Hot damn, Revolutionary Summer.

If you feel like there might be a whiff of scandal around the name of Joseph Ellis, there is! Ellis, who won a Pulitzer for Founding Brothers: The Revolutionary Generation, also falsely claimed to have commanded a platoon in Vietnam, when what he really did was teach history at West Point. 

Sir. Teaching history at West Point is nothing to sniff at. But I get that you might have some weird "I feel bad for not having fought in a war" thing when you write so much about them. But still. It's ok. You just keep writing short but informative histories about our Founding Fathers.

So Revolutionary Summer: The Birth of American Independence unsurprisingly deals with the summer of 1776. The way Ellis differentiates this from SO MANY other books about that year is he says that most people write either about the Continental Congress, or the Continental Army, and you have to write about both because they affected each other. Fair. Point. Sir.

I didn't go out of my way to find this book. I was stuck at Midway Airport in Chicago for two hours and realized my clever "I'll only read things on the Kindle app on my phone" didn't factor in my intense paranoia about my phone's battery, so I went to a Hudson Books and skimmed titles for 20 minutes until settling on this as something I could maybe finish on the trip. 

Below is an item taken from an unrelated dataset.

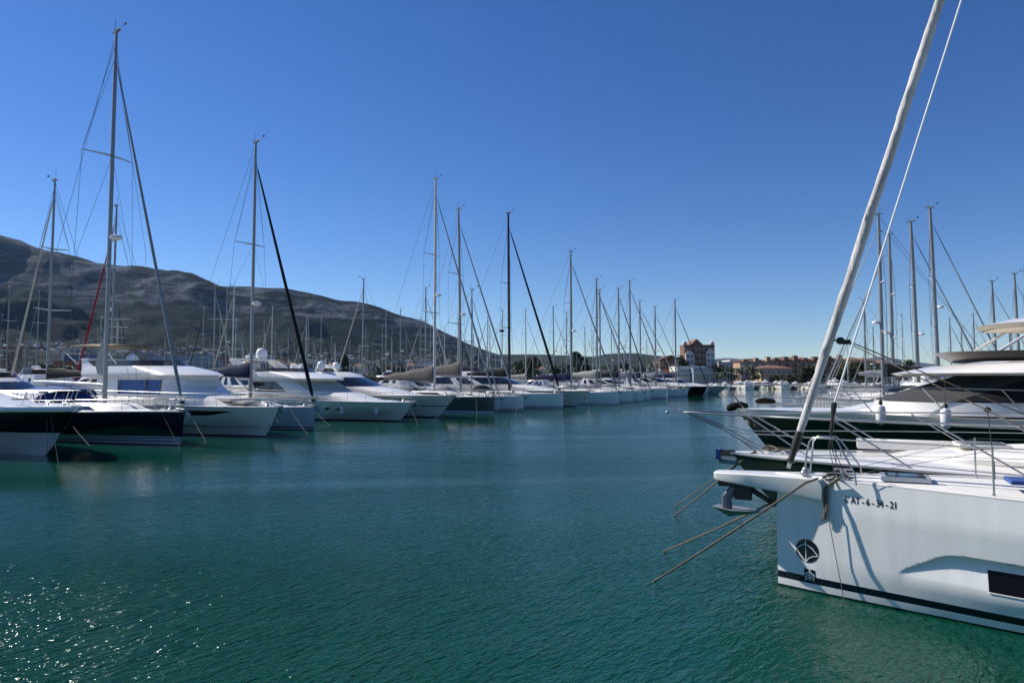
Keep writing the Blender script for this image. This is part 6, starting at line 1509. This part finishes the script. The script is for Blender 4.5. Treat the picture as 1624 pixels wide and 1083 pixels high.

It's short, about 220 pages.  He starts in the spring of 1776 and gives a quick gloss regarding the events leading up to the official break with England. I realized early on that I know very little about American history, and this was an awesome & quick overview. Ellis obviously is in love with and wants to marry our Founding Fathers, particularly John Adams, which I 100% support. His love of Adams doesn't stop him from saying things like this about him, though:

He had been auditioning for the role of American Cicero in the privacy of his own mind for nearly a decade.

I'm sure you were very good at it, Johnny.

The main thing I got from this book is how thoroughly America was fucked when you looked at the basic facts, and how insane it is we won the war.  That summer was decisive in that General Howe, the leader of the British troops, could have destroyed our army time and time again, but he kept not doing it. 

Our army in 1776 that somehow did not get destroyed

During one foggy night, we had to ferry all our troops from Brooklyn to Manhattan without the heavy British naval presence somehow seeing us and cannoning us to hell. But we did it.

The initial response on the British side was utter disbelief that Washington had somehow managed to extract his entire army without being noticed. The Americans, so it seemed to several British officers, had shown themselves to be wholly inadequate on the field of battle, but brilliant in their talent at running away.

Aw, yeah.

 I'm basically impressed by any historian who can keep things clear and to the point, because historians are famously terrible at that. And his book left me wanting to learn more about the Revolutionary War. What happened to Howe during the rest of his time in America! Did Henry Clinton suck as much as everyone seems to have thought? How did Alexander Hamilton rise through the ranks? And what the hell happened at Yorktown that everyone seems to be so jazzed about?

Totally was into this book. 4 stars for Joseph Ellis.